*Task prompt:* Below is some material; transcribe all of it exactly.

*Source data:*
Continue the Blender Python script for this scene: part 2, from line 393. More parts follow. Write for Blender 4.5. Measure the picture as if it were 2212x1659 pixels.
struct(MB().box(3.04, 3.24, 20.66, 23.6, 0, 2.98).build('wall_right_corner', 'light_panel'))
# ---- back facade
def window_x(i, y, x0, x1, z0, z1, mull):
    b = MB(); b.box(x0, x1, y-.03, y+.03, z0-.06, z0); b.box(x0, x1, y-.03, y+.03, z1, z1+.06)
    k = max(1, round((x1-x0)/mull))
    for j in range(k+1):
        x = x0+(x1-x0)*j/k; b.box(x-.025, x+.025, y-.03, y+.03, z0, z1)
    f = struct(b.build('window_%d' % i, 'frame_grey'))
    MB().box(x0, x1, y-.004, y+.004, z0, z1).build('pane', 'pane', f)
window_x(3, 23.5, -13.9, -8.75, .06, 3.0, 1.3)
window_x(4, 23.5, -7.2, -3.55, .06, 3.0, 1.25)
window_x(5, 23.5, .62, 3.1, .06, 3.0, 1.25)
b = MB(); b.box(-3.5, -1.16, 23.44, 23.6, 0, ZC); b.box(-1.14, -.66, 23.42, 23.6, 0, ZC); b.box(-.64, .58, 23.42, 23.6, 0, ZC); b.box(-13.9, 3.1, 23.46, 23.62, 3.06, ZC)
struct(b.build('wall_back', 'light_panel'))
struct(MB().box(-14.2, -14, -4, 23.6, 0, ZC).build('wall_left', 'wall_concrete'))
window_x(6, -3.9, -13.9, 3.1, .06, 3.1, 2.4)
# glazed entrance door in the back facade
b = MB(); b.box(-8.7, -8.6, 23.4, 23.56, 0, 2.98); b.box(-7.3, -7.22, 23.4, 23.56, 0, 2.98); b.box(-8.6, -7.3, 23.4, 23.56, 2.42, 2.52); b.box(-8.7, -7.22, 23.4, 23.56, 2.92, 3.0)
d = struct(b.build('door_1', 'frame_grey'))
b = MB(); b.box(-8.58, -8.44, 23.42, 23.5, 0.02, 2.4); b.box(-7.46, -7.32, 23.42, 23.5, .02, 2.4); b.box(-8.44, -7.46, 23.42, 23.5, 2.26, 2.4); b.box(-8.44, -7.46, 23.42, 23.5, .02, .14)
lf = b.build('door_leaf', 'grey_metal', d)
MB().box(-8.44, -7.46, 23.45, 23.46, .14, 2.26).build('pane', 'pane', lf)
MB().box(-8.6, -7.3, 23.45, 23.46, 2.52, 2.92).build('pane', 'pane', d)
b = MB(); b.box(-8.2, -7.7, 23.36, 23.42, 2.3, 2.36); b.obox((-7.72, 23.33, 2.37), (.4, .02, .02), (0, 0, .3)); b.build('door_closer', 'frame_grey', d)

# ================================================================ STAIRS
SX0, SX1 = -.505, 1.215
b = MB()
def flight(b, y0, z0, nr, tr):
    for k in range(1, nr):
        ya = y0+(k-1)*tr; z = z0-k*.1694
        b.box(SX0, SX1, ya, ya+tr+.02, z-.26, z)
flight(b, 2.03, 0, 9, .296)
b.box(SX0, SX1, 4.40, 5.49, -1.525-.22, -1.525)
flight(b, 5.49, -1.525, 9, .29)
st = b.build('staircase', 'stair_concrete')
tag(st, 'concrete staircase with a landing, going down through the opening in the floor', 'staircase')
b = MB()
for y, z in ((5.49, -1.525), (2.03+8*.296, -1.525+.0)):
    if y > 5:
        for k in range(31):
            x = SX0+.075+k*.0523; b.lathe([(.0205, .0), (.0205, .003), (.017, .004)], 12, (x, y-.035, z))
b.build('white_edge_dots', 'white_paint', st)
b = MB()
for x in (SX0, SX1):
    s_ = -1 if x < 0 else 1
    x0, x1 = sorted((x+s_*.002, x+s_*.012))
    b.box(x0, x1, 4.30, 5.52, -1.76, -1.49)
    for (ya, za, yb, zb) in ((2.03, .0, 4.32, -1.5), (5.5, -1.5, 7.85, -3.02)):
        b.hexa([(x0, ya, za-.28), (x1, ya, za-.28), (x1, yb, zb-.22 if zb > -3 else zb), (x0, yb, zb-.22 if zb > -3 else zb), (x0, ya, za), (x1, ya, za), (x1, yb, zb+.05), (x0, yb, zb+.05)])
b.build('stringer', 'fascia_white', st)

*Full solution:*
Continue the Blender Python script for this scene: part 2, from line 393. More parts follow. Write for Blender 4.5. Measure the picture as if it were 2212x1659 pixels.
struct(MB().box(3.04, 3.24, 20.66, 23.6, 0, 2.98).build('wall_right_corner', 'light_panel'))
# ---- back facade
def window_x(i, y, x0, x1, z0, z1, mull):
    b = MB(); b.box(x0, x1, y-.03, y+.03, z0-.06, z0); b.box(x0, x1, y-.03, y+.03, z1, z1+.06)
    k = max(1, round((x1-x0)/mull))
    for j in range(k+1):
        x = x0+(x1-x0)*j/k; b.box(x-.025, x+.025, y-.03, y+.03, z0, z1)
    f = struct(b.build('window_%d' % i, 'frame_grey'))
    MB().box(x0, x1, y-.004, y+.004, z0, z1).build('pane', 'pane', f)
window_x(3, 23.5, -13.9, -8.75, .06, 3.0, 1.3)
window_x(4, 23.5, -7.2, -3.55, .06, 3.0, 1.25)
window_x(5, 23.5, .62, 3.1, .06, 3.0, 1.25)
b = MB(); b.box(-3.5, -1.16, 23.44, 23.6, 0, ZC); b.box(-1.14, -.66, 23.42, 23.6, 0, ZC); b.box(-.64, .58, 23.42, 23.6, 0, ZC); b.box(-13.9, 3.1, 23.46, 23.62, 3.06, ZC)
struct(b.build('wall_back', 'light_panel'))
struct(MB().box(-14.2, -14, -4, 23.6, 0, ZC).build('wall_left', 'wall_concrete'))
window_x(6, -3.9, -13.9, 3.1, .06, 3.1, 2.4)
# glazed entrance door in the back facade
b = MB(); b.box(-8.7, -8.6, 23.4, 23.56, 0, 2.98); b.box(-7.3, -7.22, 23.4, 23.56, 0, 2.98); b.box(-8.6, -7.3, 23.4, 23.56, 2.42, 2.52); b.box(-8.7, -7.22, 23.4, 23.56, 2.92, 3.0)
d = struct(b.build('door_1', 'frame_grey'))
b = MB(); b.box(-8.58, -8.44, 23.42, 23.5, 0.02, 2.4); b.box(-7.46, -7.32, 23.42, 23.5, .02, 2.4); b.box(-8.44, -7.46, 23.42, 23.5, 2.26, 2.4); b.box(-8.44, -7.46, 23.42, 23.5, .02, .14)
lf = b.build('door_leaf', 'grey_metal', d)
MB().box(-8.44, -7.46, 23.45, 23.46, .14, 2.26).build('pane', 'pane', lf)
MB().box(-8.6, -7.3, 23.45, 23.46, 2.52, 2.92).build('pane', 'pane', d)
b = MB(); b.box(-8.2, -7.7, 23.36, 23.42, 2.3, 2.36); b.obox((-7.72, 23.33, 2.37), (.4, .02, .02), (0, 0, .3)); b.build('door_closer', 'frame_grey', d)

# ================================================================ STAIRS
SX0, SX1 = -.505, 1.215
b = MB()
def flight(b, y0, z0, nr, tr):
    for k in range(1, nr):
        ya = y0+(k-1)*tr; z = z0-k*.1694
        b.box(SX0, SX1, ya, ya+tr+.02, z-.26, z)
flight(b, 2.03, 0, 9, .296)
b.box(SX0, SX1, 4.40, 5.49, -1.525-.22, -1.525)
flight(b, 5.49, -1.525, 9, .29)
st = b.build('staircase', 'stair_concrete')
tag(st, 'concrete staircase with a landing, going down through the opening in the floor', 'staircase')
b = MB()
for y, z in ((5.49, -1.525), (2.03+8*.296, -1.525+.0)):
    if y > 5:
        for k in range(31):
            x = SX0+.075+k*.0523; b.lathe([(.0205, .0), (.0205, .003), (.017, .004)], 12, (x, y-.035, z))
b.build('white_edge_dots', 'white_paint', st)
b = MB()
for x in (SX0, SX1):
    s_ = -1 if x < 0 else 1
    x0, x1 = sorted((x+s_*.002, x+s_*.012))
    b.box(x0, x1, 4.30, 5.52, -1.76, -1.49)
    for (ya, za, yb, zb) in ((2.03, .0, 4.32, -1.5), (5.5, -1.5, 7.85, -3.02)):
        b.hexa([(x0, ya, za-.28), (x1, ya, za-.28), (x1, yb, zb-.22 if zb > -3 else zb), (x0, yb, zb-.22 if zb > -3 else zb), (x0, ya, za), (x1, ya, za), (x1, yb, zb+.05), (x0, yb, zb+.05)])
b.build('stringer', 'fascia_white', st)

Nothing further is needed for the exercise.